Erika Lindemann, associate dean for undergraduate curricula at the University of North Carolina at Chapel Hill, has received the 2011 Distinguished Service Award from the National Council of Teachers of English.
Lindemann, who received her master’s and doctoral degrees from Carolina, also is an adjunct professor of English in UNC’s College of Arts and Sciences. Much of her research involves translating scholarship about writing and its teaching into curricula and teacher training programs.
She wrote the groundbreaking “A Rhetoric for Writing Teachers” (Oxford University Press), now in its fourth edition and still in print after 30 years. Her most recent project is an online scholarly edition of UNC student James Lawrence Dusenbery’s 1840-1841 journal (http://docsouth.unc.edu/dusenbery/).

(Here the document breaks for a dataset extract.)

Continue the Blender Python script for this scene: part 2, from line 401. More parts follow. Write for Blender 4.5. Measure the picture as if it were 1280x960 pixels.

The national council, based in Urbana, Ill., is devoted to improving the teaching and learning of English and language arts at all levels of education. The Distinguished Service Award is given for valuable professional service, including scholarly and academic distinction, distinguished use of language and excellence in teaching.
For almost 20 years, Lindemann has been parliamentarian for the council and the Conference on College Composition and Communication, part of the council.
In celebration of the council’s 100th anniversary this year, Lindemann edited the 500-page “Reading the Past, Writing the Future: A Century of American Literacy Education and the National Council of Teachers of English.”
Her nominators for the award wrote, “‘Reading the Past, Writing the Future’ is a landmark work, a meticulously researched volume. … Neither NCTE nor CCCC would have been the same without Erika Lindemann’s intellectual contributions, energy and positive spirit.”